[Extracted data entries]
**********

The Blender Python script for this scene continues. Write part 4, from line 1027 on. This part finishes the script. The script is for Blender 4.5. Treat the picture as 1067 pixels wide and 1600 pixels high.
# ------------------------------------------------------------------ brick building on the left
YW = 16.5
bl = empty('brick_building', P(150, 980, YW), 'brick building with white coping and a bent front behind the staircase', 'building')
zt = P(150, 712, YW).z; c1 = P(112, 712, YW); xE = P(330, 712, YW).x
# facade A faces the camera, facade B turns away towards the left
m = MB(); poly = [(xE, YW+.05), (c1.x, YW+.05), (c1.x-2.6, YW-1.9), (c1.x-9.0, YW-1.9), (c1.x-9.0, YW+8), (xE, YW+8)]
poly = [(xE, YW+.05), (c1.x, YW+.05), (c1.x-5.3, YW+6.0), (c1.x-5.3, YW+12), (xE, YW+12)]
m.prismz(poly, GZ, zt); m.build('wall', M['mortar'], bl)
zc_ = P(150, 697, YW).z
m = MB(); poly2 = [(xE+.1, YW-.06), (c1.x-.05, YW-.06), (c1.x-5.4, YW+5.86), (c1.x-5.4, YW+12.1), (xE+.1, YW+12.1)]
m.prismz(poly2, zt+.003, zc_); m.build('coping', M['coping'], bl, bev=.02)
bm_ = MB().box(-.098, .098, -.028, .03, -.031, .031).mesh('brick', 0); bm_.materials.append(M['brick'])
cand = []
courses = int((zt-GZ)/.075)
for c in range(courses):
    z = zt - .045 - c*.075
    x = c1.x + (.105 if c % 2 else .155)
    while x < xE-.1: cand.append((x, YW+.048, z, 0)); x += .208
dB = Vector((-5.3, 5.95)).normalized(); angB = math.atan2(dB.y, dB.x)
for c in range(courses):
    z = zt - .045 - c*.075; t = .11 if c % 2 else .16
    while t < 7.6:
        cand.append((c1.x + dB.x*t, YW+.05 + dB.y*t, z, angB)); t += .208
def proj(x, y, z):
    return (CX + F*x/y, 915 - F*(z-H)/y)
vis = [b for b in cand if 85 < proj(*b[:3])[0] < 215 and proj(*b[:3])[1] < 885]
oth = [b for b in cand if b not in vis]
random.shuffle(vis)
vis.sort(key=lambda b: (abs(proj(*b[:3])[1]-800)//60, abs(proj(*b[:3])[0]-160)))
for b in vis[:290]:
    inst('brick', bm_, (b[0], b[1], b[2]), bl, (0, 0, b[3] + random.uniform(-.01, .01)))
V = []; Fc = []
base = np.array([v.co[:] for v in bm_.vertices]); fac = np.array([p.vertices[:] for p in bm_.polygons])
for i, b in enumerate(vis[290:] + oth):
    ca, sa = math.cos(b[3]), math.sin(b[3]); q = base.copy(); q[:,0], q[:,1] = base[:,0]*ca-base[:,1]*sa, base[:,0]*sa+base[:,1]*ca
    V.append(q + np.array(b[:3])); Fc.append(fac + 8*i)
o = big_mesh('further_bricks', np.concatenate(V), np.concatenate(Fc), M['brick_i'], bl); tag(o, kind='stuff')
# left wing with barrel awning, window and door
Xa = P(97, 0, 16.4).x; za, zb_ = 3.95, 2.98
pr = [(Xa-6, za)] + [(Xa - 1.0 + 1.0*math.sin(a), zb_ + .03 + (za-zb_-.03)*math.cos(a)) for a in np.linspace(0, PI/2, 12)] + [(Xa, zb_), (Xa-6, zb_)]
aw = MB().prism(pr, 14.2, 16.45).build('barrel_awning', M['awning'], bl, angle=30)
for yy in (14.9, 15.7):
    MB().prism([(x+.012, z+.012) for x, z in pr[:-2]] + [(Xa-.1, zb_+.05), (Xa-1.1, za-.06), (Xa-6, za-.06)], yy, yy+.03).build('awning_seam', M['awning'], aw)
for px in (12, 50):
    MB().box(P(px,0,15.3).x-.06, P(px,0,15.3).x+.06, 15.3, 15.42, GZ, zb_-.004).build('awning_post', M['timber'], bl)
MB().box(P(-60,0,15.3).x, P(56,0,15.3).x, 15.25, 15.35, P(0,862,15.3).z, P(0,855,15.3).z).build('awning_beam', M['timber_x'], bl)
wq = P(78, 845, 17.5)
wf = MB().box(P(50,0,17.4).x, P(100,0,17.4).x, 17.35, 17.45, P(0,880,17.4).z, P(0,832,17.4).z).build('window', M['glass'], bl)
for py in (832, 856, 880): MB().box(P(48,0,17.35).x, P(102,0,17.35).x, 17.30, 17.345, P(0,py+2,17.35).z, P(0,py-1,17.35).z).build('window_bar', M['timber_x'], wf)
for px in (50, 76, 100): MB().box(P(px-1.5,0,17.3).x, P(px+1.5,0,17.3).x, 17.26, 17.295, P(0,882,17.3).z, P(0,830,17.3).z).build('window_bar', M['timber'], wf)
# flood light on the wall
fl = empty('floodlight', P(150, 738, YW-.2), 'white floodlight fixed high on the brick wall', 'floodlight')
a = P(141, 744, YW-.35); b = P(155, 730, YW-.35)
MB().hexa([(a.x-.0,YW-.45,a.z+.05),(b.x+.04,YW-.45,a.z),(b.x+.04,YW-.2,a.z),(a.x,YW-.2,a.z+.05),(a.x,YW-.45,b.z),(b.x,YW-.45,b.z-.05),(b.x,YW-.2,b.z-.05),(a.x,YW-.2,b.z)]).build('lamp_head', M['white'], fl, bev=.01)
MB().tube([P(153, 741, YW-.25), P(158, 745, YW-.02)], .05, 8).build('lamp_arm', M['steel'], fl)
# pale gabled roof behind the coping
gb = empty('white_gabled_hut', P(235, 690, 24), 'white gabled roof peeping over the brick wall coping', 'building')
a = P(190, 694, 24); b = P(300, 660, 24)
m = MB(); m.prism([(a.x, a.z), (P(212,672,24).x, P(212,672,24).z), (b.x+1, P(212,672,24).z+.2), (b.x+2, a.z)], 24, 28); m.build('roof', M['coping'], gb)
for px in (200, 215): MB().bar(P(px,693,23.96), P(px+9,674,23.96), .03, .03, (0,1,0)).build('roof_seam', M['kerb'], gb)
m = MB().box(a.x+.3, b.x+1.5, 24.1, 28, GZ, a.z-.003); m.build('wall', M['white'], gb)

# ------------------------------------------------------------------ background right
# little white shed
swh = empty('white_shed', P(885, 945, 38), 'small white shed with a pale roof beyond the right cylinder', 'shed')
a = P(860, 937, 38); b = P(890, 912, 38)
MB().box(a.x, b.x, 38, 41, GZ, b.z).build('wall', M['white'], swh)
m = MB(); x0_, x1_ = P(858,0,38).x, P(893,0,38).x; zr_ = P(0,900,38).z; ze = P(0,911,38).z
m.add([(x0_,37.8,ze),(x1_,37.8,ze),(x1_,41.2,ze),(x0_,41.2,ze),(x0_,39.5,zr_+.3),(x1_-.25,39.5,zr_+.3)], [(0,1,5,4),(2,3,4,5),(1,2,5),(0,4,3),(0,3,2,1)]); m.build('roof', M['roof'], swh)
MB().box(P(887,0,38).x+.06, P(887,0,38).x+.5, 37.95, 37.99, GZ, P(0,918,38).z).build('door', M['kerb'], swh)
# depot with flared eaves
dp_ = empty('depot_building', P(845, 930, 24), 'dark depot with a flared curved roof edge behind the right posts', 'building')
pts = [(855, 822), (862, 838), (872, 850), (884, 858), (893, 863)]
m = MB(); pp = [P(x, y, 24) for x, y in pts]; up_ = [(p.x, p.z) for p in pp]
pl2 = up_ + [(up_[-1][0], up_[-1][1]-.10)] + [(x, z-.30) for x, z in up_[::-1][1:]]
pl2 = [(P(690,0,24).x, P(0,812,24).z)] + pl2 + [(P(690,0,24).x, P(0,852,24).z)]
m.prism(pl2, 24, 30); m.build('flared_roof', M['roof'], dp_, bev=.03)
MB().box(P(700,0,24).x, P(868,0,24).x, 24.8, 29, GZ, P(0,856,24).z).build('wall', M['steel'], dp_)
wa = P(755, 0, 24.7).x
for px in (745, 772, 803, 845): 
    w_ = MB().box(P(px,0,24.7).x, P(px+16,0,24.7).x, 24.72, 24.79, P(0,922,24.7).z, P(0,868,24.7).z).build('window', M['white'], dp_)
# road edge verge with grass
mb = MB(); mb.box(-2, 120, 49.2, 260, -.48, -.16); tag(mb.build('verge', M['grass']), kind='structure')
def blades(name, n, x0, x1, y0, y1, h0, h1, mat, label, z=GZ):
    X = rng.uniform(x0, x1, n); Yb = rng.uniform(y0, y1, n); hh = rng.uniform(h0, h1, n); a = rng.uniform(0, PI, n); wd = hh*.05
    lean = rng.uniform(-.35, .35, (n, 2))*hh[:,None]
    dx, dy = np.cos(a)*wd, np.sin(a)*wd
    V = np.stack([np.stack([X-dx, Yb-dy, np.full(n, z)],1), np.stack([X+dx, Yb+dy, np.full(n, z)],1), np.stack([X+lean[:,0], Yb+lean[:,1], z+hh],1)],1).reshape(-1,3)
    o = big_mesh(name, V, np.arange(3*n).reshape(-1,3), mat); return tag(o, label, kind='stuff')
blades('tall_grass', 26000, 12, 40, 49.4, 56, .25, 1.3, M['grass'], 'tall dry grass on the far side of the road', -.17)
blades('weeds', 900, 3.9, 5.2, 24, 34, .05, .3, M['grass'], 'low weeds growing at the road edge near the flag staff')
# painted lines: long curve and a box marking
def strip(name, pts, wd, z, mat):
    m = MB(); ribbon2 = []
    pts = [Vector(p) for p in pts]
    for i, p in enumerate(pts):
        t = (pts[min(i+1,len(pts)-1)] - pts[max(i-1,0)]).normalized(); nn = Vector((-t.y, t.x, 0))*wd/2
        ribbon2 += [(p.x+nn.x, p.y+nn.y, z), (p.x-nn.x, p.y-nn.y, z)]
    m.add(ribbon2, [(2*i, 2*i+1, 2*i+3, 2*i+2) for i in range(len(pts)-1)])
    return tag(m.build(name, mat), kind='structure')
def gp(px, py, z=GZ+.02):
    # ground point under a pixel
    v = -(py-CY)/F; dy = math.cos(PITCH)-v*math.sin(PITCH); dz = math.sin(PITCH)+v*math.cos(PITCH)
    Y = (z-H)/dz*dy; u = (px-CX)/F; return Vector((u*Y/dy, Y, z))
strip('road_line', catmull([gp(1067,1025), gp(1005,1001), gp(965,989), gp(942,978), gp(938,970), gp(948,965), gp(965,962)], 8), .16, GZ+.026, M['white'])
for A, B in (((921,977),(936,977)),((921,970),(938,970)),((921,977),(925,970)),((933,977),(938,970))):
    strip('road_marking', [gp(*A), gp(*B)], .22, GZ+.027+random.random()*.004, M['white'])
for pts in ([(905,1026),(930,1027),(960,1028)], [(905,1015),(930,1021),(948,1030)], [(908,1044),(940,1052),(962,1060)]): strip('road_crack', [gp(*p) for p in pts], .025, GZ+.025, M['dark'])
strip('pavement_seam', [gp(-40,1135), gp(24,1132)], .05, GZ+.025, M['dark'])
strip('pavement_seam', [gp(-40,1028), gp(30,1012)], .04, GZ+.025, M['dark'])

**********

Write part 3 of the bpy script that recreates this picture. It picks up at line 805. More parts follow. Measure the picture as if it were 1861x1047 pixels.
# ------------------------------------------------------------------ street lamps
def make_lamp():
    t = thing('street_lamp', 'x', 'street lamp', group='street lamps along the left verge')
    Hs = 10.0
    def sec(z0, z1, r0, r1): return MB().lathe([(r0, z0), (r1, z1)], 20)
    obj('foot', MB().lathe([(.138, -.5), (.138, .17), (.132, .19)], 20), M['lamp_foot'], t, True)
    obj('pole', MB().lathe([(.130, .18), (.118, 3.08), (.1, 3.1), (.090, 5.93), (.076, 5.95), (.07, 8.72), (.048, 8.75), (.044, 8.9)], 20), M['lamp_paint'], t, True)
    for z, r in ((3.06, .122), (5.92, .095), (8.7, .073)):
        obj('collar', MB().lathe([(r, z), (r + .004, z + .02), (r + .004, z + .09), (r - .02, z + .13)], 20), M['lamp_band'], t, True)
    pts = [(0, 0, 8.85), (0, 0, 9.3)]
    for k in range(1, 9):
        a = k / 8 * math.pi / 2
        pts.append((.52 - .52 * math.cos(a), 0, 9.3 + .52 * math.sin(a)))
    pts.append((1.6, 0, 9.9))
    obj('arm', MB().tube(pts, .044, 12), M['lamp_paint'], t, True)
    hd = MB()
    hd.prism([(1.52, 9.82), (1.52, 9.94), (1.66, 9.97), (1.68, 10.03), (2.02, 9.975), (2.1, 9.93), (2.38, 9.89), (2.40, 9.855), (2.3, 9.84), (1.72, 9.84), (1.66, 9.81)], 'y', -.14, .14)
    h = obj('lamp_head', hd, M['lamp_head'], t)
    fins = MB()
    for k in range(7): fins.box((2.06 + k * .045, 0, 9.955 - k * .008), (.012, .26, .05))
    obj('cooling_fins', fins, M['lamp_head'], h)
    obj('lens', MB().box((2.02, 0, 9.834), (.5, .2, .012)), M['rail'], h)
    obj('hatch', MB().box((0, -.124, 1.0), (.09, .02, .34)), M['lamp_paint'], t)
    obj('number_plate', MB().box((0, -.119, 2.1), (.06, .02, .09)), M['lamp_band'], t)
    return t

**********

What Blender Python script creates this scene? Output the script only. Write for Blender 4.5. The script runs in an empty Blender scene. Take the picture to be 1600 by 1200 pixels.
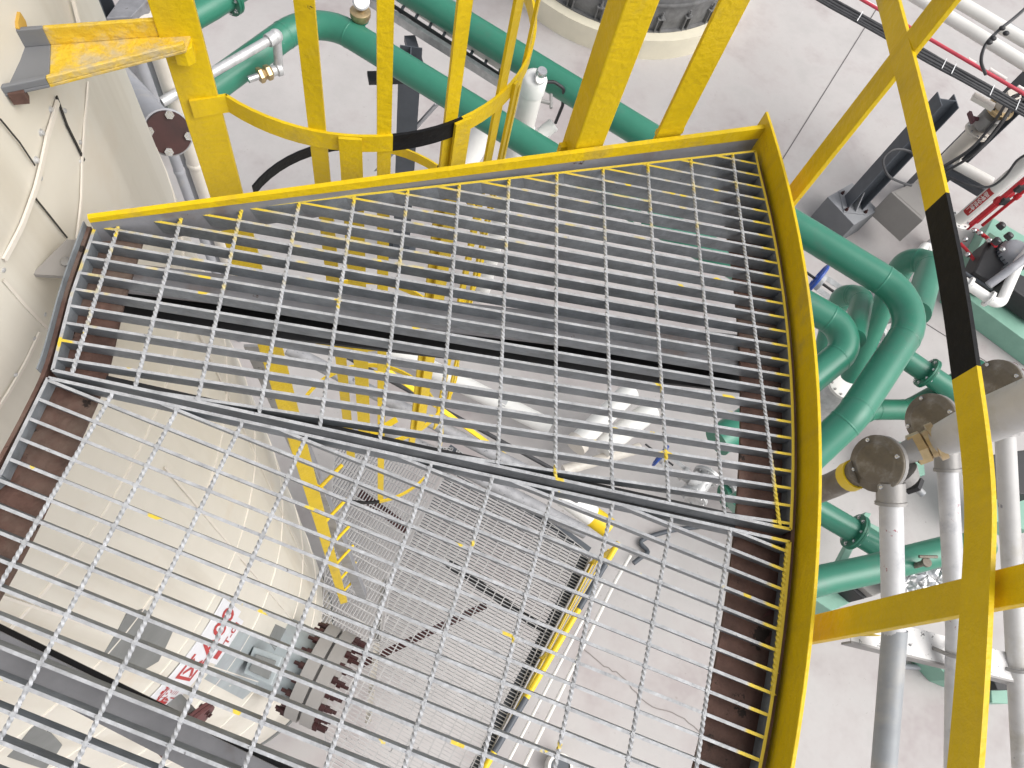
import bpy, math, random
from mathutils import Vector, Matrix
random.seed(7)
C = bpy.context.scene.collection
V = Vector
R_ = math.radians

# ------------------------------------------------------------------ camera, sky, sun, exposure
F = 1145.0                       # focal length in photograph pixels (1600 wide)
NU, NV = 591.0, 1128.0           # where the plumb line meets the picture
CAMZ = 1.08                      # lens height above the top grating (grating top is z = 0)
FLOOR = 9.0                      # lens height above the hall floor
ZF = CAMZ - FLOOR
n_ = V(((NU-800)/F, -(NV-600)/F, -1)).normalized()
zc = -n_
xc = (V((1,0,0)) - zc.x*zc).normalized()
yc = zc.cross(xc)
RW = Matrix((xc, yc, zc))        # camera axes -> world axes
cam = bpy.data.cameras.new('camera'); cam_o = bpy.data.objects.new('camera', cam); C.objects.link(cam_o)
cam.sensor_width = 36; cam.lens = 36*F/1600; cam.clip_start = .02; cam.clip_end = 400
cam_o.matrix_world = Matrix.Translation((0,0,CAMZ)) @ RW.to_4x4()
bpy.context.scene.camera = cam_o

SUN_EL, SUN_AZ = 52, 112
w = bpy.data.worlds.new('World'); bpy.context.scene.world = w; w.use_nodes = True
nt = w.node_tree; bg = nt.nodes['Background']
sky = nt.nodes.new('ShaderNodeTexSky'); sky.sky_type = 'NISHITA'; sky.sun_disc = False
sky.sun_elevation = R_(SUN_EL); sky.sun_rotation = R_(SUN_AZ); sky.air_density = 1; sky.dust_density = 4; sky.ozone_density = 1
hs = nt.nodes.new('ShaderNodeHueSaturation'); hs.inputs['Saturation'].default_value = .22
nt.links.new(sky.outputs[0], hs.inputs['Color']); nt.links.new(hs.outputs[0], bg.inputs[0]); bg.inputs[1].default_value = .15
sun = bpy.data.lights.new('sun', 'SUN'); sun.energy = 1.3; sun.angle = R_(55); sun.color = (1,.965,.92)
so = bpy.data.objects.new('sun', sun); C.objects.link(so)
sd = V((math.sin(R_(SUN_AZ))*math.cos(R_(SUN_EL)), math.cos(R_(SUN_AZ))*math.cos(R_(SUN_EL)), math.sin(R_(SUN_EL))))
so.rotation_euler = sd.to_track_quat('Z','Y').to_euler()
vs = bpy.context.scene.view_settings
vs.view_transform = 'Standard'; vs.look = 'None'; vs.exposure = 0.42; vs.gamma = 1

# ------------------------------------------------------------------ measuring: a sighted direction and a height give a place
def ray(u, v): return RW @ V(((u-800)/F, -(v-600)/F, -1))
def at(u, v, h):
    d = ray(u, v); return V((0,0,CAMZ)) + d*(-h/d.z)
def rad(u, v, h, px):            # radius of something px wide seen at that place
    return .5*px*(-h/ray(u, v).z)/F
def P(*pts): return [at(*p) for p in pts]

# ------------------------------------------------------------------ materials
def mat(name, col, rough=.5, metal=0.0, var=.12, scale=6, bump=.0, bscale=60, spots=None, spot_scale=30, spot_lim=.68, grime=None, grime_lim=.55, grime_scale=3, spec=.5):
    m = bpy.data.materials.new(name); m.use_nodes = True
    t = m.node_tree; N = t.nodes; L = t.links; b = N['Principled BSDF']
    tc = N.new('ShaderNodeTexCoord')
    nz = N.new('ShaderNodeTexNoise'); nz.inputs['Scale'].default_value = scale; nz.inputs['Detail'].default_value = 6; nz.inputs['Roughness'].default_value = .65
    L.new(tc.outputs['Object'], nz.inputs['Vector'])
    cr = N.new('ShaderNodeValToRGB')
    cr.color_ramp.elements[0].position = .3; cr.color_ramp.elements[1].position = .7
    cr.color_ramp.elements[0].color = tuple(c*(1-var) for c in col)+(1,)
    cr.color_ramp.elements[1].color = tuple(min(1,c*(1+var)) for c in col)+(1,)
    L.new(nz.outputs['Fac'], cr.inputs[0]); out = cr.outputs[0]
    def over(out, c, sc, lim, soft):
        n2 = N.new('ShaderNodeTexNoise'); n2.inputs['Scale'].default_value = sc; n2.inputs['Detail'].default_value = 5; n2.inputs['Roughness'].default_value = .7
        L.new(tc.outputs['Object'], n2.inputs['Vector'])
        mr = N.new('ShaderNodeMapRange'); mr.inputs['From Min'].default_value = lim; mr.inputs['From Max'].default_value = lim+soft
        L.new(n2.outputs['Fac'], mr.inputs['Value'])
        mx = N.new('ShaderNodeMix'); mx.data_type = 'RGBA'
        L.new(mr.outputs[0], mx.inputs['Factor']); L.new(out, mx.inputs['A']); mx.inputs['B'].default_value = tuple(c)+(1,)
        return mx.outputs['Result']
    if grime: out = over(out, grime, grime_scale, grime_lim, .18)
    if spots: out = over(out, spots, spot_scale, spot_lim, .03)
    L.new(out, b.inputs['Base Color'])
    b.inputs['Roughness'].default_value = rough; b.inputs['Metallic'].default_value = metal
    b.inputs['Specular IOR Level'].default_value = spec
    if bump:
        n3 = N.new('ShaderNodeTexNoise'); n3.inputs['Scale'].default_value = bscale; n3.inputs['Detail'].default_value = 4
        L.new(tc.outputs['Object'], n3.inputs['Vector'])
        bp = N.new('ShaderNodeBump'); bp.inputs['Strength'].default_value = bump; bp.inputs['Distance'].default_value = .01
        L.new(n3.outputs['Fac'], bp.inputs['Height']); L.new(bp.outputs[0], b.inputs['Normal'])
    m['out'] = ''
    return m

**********

Exercise details:
Copy word for word only the lines above from the one with "What Blender Python" through the one with "R_ = math.radians". Leave pictures out.

Task solution:
What Blender Python script creates this scene? Output the script only. Write for Blender 4.5. The script runs in an empty Blender scene. Take the picture to be 1600 by 1200 pixels.
import bpy, math, random
from mathutils import Vector, Matrix
random.seed(7)
C = bpy.context.scene.collection
V = Vector
R_ = math.radians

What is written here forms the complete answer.